GIVEN TASK
Return the material word for word. Do not include pictures.
---
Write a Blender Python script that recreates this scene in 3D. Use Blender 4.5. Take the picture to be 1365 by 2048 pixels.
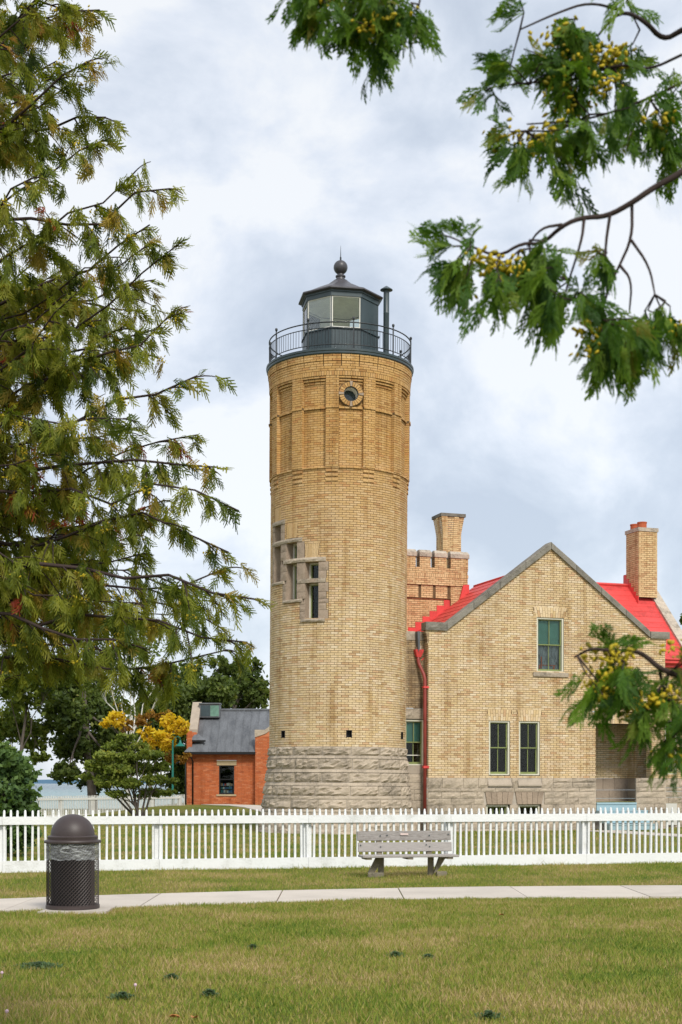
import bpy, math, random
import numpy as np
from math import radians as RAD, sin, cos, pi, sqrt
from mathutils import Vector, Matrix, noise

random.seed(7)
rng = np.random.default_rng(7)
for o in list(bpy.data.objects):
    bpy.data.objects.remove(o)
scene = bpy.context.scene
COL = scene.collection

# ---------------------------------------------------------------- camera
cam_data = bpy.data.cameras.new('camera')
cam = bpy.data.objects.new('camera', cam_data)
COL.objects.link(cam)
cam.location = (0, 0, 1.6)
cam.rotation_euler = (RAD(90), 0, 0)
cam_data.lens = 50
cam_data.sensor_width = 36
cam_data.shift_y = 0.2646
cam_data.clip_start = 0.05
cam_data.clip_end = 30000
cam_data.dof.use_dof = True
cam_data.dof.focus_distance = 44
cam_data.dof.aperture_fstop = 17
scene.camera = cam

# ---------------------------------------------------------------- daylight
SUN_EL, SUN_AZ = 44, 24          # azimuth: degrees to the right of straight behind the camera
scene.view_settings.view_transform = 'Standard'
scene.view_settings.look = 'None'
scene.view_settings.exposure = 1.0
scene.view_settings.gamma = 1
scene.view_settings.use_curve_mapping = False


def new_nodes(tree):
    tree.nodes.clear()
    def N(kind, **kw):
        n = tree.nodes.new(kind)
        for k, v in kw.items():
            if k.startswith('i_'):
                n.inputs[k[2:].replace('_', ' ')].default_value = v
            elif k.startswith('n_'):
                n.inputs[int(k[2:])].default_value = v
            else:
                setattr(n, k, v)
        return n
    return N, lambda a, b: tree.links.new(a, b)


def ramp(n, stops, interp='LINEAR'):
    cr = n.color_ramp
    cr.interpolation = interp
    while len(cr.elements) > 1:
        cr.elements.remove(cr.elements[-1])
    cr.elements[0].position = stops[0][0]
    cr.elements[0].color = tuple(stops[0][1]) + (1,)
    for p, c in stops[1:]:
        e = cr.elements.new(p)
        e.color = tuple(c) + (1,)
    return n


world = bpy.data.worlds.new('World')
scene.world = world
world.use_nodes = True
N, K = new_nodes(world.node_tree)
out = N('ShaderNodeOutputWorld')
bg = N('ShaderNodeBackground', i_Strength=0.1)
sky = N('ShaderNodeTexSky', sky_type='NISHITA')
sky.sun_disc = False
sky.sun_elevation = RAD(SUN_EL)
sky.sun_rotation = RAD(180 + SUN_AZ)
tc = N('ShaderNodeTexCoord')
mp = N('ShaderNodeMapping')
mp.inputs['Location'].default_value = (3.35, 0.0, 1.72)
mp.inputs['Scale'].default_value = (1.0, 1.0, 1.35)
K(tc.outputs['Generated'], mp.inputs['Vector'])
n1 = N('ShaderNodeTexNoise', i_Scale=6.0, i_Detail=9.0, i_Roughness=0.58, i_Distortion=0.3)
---
ANSWER IN FULL
Write a Blender Python script that recreates this scene in 3D. Use Blender 4.5. Take the picture to be 1365 by 2048 pixels.
import bpy, math, random
import numpy as np
from math import radians as RAD, sin, cos, pi, sqrt
from mathutils import Vector, Matrix, noise

random.seed(7)
rng = np.random.default_rng(7)
for o in list(bpy.data.objects):
    bpy.data.objects.remove(o)
scene = bpy.context.scene
COL = scene.collection

# ---------------------------------------------------------------- camera
cam_data = bpy.data.cameras.new('camera')
cam = bpy.data.objects.new('camera', cam_data)
COL.objects.link(cam)
cam.location = (0, 0, 1.6)
cam.rotation_euler = (RAD(90), 0, 0)
cam_data.lens = 50
cam_data.sensor_width = 36
cam_data.shift_y = 0.2646
cam_data.clip_start = 0.05
cam_data.clip_end = 30000
cam_data.dof.use_dof = True
cam_data.dof.focus_distance = 44
cam_data.dof.aperture_fstop = 17
scene.camera = cam

# ---------------------------------------------------------------- daylight
SUN_EL, SUN_AZ = 44, 24          # azimuth: degrees to the right of straight behind the camera
scene.view_settings.view_transform = 'Standard'
scene.view_settings.look = 'None'
scene.view_settings.exposure = 1.0
scene.view_settings.gamma = 1
scene.view_settings.use_curve_mapping = False


def new_nodes(tree):
    tree.nodes.clear()
    def N(kind, **kw):
        n = tree.nodes.new(kind)
        for k, v in kw.items():
            if k.startswith('i_'):
                n.inputs[k[2:].replace('_', ' ')].default_value = v
            elif k.startswith('n_'):
                n.inputs[int(k[2:])].default_value = v
            else:
                setattr(n, k, v)
        return n
    return N, lambda a, b: tree.links.new(a, b)


def ramp(n, stops, interp='LINEAR'):
    cr = n.color_ramp
    cr.interpolation = interp
    while len(cr.elements) > 1:
        cr.elements.remove(cr.elements[-1])
    cr.elements[0].position = stops[0][0]
    cr.elements[0].color = tuple(stops[0][1]) + (1,)
    for p, c in stops[1:]:
        e = cr.elements.new(p)
        e.color = tuple(c) + (1,)
    return n


world = bpy.data.worlds.new('World')
scene.world = world
world.use_nodes = True
N, K = new_nodes(world.node_tree)
out = N('ShaderNodeOutputWorld')
bg = N('ShaderNodeBackground', i_Strength=0.1)
sky = N('ShaderNodeTexSky', sky_type='NISHITA')
sky.sun_disc = False
sky.sun_elevation = RAD(SUN_EL)
sky.sun_rotation = RAD(180 + SUN_AZ)
tc = N('ShaderNodeTexCoord')
mp = N('ShaderNodeMapping')
mp.inputs['Location'].default_value = (3.35, 0.0, 1.72)
mp.inputs['Scale'].default_value = (1.0, 1.0, 1.35)
K(tc.outputs['Generated'], mp.inputs['Vector'])
n1 = N('ShaderNodeTexNoise', i_Scale=6.0, i_Detail=9.0, i_Roughness=0.58, i_Distortion=0.3)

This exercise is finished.